Singapore has no single climate law but rather splits its approach with one track for business compliance and another for community protection.

It was the first country in Southeast Asia with an economy-wide carbon tax via the Carbon Pricing Act in 2019. The tax rate is scheduled to gradually increase over time.

On adaptation and resilience, Singapore has legislated through sector-specific measures, such as building codes, coastal protection policies and land-use planning. Other climate considerations are built into multiple policies across ministries, rather than falling under a single statute.

A view of the central business district in Singapore on Jun 13, 2025. (File photo: Reuters/Edgar Su)

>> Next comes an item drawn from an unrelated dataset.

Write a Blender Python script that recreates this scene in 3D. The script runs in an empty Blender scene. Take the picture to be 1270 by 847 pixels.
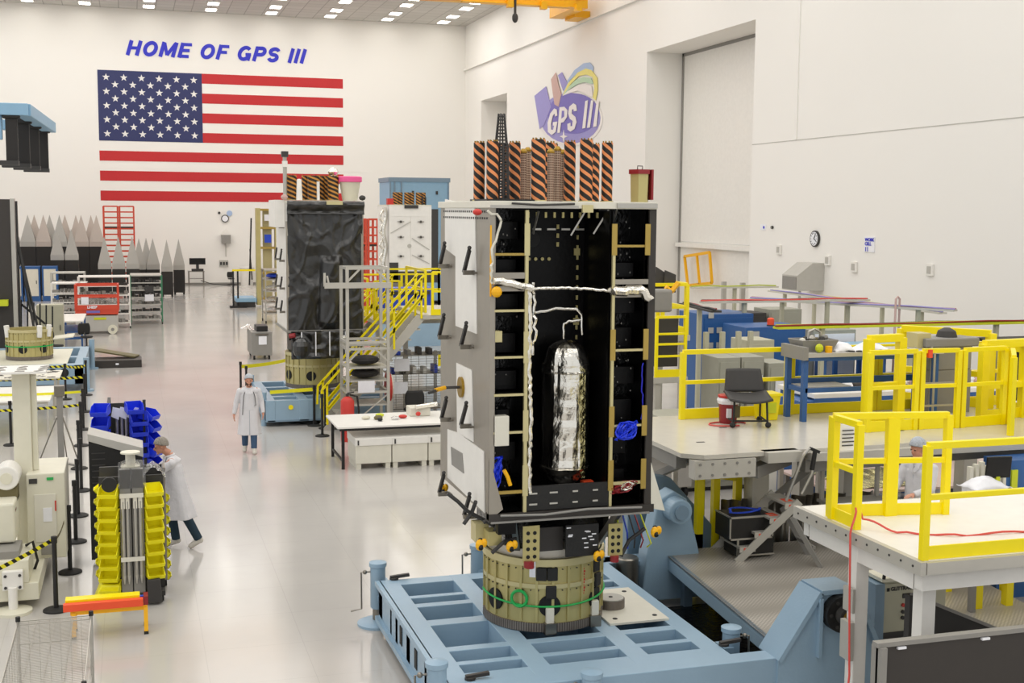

Vietnam is pushing an ambitious renewable energy rollout and is exploring carbon markets.

Indonesia has rolled out a carbon tax and is building regulatory support for emissions accountability and Malaysia is discussing its own climate bill.

Competing priorities is the biggest challenge for countries still yet to build effective climate legal frameworks, according to Sood.

“While countries face the greatest impacts of climate change, they also need their economies to grow and develop to support their growing populations and improve quality of life,” she said.

For all of Thailand’s promises, the path ahead for the legislation appears long and uncertain. Its finer details will be negotiated through the parliamentary process and are subject to change.

Getting parliamentary approvals for such a hefty omnibus package will be “very difficult”, Lin said, and one of the reasons why some countries opt to split up their climate-related laws.

And even if the law does succeed, the hardest challenges are still to come, she said.

“The devil is in the details. The implementation is where it gets complicated, not the drafting.”